In 2010, we saw some wealthy people paying no Federal income tax--nothing. People with incomes of $500,000 to $1 million in 2010, 14,000 paid nothing, zero. Those earning over $1 million in 2010 who paid nothing were 4,000. Is that fair? It is outrageous that 4,000 people earning over $1 million paid absolutely nothing and 14,000 earning between $500,000 and $1 million of income paid absolutely nothing and our friends want to defend that system. Shocking.
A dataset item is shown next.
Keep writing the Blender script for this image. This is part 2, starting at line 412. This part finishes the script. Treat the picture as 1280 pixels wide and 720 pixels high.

Here is what is happening to so-called tax expenditures. We are now spending more money through the Tax Code than through all the appropriated accounts. Who are the big winners? The top 1 percent in income, on average, get a benefit of $255,000 a year by the so-called credits, deductions, exclusions, and preferences that are shot through the Tax Code. We have a little five-story building in the Cayman Islands that claims to be home to 18,000 companies. They all say they are doing business out of that little five-story building. Are they doing business out of that little building or are they doing monkey business out of that building? Eighteen thousand companies in a little five-story building in the Cayman Islands evading and avoiding the taxes due in the United States. Our friends on the other side say: No change. Shouldn't touch that. That is fair? I don't think so.

Let's get real. Let's get serious. Let's take on deficits and debt. Let's make certain everybody has a chance to contribute, including those who are at the top rungs who are now paying nothing.

I thank the Chair and yield the floor.